My mill is a full-size knee mill, so it's rigid, and I was running it at the correct speed. As for the feed rate, I can only guess at that. I went as slow as the power feed would allow.

I do have a slitting saw, but I refused to be intimidated into using it. I told myself that if I was going to buy small end mills, I was going to use them and see what happened. The temptation to baby tools can be a real problem. If I have something on hand, I intend to use it instead of hiding it in a drawer until I die. I guess what I learned was worth losing five dollars' worth of end mills.
 
I’d use a slitting saw and then if need be, clean it up with the end mil. My mill drill had a decent amount of wear so whenever doing a tricky job like that, I usually snug up the gib locks. Not tight, just a light snug.
 
for slotting I find that small end mills can start to wander a little bit if the DOC is too high. You can tell as when you reverse the cut it will cut on the other side of the slot. If that happens I'LL take a shallower DOC and do more passes until it's full depth, then clean up the sides.

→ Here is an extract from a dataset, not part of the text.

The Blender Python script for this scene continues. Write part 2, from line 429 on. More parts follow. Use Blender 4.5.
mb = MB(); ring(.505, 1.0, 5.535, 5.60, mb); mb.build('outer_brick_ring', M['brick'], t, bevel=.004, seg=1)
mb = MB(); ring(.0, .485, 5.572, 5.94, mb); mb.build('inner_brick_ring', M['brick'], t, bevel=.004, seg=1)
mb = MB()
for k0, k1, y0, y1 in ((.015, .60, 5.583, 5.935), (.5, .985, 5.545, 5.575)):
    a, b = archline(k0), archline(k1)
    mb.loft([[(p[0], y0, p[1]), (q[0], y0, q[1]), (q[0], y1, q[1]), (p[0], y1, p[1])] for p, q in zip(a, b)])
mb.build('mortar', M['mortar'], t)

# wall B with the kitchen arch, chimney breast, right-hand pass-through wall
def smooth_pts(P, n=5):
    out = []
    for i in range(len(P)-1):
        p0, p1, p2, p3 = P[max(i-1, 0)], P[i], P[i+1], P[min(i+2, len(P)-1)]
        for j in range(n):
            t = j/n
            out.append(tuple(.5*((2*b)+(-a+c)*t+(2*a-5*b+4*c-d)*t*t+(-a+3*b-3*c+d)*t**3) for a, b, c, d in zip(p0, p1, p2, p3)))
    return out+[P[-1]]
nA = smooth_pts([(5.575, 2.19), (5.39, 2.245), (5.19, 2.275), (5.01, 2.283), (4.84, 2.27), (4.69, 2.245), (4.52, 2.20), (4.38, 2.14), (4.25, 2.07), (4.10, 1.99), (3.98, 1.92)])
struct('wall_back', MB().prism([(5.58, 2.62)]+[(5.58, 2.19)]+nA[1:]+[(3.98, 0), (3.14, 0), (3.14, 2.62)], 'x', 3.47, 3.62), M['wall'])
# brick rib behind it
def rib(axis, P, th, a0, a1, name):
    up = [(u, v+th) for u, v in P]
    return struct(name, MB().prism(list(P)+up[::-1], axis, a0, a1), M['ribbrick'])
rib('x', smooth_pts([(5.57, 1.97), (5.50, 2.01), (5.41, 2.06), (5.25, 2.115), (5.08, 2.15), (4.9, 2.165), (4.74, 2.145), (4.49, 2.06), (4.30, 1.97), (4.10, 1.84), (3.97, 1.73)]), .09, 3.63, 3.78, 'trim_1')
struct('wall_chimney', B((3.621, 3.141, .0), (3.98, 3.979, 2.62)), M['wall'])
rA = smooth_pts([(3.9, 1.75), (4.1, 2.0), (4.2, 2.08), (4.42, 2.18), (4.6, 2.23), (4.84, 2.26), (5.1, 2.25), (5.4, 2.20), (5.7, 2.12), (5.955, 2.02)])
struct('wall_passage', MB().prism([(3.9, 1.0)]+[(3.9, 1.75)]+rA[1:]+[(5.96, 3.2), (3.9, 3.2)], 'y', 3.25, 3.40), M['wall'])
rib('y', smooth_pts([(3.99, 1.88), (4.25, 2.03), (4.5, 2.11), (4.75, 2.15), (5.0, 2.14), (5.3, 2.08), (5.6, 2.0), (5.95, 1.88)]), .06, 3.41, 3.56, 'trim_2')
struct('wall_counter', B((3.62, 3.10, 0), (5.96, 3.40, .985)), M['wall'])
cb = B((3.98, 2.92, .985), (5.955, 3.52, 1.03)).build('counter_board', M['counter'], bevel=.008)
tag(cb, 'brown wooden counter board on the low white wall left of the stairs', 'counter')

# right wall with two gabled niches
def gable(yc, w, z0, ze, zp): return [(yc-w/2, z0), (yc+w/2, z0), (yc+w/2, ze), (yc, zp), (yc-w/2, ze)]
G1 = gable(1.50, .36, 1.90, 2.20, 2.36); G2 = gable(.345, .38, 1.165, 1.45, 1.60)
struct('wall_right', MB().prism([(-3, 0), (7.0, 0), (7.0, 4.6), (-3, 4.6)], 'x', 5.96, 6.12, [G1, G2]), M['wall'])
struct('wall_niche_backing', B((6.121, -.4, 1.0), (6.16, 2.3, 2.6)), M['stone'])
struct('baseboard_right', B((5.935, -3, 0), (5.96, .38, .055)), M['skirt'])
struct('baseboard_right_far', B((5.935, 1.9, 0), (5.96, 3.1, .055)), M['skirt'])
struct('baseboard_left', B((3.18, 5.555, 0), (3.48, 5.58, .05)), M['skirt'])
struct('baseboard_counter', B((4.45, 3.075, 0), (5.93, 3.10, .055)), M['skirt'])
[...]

The smallest I've used is 1mm in alu and that was terrifying, especially as I only had one of them!
 
Had to make a cut in a steel die. the slot was .490 inch deep x .063 wide x 1.500 long, there was no room for the run out of a saw, it had to be done with a 1/16 end mill with a 1/2 inch length of cut. these are real fragile and expensive. All 4 slots were cut without breaking a cutter, although a new cutter was used for each of the 4 slots. Depth of cut was .001, RPM was maxed out at 3200, feed was as slow as possible. Each slot took a full day to cut.
Your breaking small end mills had noting to do with rigidity. .050 was to much of a cut to try with that small of a cutter. Slow and easy gets it done.